As of 11 o’clock this morning, with something like half a million votes still to count, the result of doing that was as follows (you can check on the latest figures here:

The gap between the first three and the others is sufficiently large to be sure that they will be elected; the contest is for the final position, with Hanson in the lead by .0135 of a quota, or about 2000 votes.

So can she win? The short answer is to sit quietly and wait for the votes to be counted, but there are good reasons to think she will probably fall short.

As Antony Green pointed out last night, although preferences have never mattered before, neither Labor nor Greens preferences have ever had to be counted before, and this time Labor “actively directed preferences to the Greens”.

I expect that even so the large majority of Labor voters will have just voted “1” above the line (probably not realising that there is no automatic preference flow), but the deficit the Greens need to make up is so small that only a tiny proportion would need to follow the recommendation for them to do it easily and win a third seat.

That’s assuming the Greens finish ahead of Labor: they are now about 7400 votes clear; that’s not much, but the Greens typically do better on absentee votes and also on the below-the-line votes, so you would have to expect it to hold up. (Indeed it’s quite possible they will overtake Hanson without preferences, although she also can expect to do well out of the below-the-lines.)

If Labor does manage to edge ahead of the Greens, then Greens preferences would be critical: they were not directed, but it’s hard to imagine that there wouldn’t still be enough of them flowing to Labor to close the very small gap concerned.

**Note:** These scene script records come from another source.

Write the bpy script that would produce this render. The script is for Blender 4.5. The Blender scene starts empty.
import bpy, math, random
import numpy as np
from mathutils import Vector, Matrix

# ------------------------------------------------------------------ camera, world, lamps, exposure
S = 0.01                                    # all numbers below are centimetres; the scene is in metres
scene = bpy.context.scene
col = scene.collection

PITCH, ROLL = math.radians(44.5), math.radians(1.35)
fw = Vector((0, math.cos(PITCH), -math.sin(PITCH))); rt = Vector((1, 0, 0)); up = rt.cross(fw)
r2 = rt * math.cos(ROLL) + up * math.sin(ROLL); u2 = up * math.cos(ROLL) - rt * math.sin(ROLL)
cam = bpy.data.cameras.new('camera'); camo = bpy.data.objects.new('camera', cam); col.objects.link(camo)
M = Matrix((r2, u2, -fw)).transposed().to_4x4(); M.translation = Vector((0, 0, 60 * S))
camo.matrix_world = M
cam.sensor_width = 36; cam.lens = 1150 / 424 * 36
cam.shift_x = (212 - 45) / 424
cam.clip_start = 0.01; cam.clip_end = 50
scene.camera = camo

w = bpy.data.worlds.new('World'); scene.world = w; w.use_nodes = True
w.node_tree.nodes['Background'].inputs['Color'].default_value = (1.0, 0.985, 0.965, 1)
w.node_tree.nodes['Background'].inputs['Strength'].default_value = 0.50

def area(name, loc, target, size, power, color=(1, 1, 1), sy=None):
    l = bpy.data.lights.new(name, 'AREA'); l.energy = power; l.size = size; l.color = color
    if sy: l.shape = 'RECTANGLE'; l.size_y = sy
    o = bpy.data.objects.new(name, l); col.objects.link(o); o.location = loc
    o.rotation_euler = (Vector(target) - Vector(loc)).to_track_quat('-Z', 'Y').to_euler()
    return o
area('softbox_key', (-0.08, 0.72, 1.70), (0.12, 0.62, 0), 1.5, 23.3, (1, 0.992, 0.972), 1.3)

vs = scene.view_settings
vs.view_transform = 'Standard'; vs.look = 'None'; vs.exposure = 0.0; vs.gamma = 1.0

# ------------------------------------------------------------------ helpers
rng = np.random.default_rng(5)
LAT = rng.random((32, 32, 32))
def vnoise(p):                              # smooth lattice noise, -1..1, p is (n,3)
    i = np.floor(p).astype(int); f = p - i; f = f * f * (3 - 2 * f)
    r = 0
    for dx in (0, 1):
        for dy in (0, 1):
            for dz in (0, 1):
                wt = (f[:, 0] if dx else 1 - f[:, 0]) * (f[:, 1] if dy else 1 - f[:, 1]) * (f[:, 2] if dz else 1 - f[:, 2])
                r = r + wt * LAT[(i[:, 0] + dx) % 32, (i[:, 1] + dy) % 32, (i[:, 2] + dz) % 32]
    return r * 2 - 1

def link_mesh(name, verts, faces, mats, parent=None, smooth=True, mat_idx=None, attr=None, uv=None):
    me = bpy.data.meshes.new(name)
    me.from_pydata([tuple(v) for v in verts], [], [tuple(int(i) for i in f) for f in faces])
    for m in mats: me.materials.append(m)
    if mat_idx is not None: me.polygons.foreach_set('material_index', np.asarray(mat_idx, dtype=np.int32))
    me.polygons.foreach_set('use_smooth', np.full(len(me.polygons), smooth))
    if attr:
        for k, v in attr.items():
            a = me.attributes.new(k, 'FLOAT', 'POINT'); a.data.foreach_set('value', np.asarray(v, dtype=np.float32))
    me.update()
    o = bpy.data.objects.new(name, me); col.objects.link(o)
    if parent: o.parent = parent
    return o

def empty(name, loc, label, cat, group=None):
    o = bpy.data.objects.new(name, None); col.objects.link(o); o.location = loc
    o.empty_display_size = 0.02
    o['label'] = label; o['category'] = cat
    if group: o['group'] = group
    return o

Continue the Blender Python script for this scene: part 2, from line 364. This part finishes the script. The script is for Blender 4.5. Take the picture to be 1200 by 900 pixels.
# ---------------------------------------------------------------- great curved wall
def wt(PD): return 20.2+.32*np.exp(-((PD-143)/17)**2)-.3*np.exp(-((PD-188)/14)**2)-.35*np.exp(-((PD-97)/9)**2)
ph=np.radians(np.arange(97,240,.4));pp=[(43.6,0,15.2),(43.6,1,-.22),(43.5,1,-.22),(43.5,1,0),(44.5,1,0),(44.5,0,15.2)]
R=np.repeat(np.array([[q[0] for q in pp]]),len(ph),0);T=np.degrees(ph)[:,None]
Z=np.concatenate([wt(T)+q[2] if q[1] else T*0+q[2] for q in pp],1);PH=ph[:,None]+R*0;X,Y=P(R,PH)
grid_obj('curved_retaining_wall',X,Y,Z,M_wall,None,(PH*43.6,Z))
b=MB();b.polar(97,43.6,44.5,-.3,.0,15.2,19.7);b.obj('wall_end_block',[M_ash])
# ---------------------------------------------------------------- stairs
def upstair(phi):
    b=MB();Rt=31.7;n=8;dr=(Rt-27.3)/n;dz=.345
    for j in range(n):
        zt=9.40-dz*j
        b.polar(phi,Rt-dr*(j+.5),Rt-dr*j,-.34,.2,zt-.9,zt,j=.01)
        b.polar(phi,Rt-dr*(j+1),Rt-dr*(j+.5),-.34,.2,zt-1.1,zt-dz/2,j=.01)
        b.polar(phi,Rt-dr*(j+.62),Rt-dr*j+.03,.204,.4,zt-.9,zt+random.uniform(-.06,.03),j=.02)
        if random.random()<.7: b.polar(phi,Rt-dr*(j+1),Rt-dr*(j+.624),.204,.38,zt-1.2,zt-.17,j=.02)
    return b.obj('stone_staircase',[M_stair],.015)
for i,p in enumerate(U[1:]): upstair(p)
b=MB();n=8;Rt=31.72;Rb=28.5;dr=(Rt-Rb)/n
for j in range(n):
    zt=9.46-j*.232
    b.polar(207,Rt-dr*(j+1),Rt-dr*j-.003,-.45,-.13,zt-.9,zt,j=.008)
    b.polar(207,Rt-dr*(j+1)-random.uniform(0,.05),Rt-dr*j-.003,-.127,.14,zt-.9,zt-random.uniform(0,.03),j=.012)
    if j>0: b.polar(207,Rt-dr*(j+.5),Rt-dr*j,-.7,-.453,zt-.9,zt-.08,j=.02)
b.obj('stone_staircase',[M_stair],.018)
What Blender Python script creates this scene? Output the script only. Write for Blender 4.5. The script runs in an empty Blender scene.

As it happens, Labor and Greens preferences are also the important thing in the most interesting of the doubtful lower house seats, Balmain. Liberal candidate James Falk leads the poll with 32.4% of the vote, but in a two-party count against Labor incumbent Verity Firth, Antony Green’s computer predicts he would lose narrowly on Greens preferences.

The real challenge for Firth is to stay ahead of the Greens and avoid elimination: failing that, her preferences would presumably elect the Greens’ Jamie Parker. She’s just 110 votes ahead; the Greens again can expect good things from absentee votes, but they also have preferences from five smaller and mostly anti-Green candidates to contend with.

My guess is they’ll just miss out, but Balmain will be worth watching for a few days yet.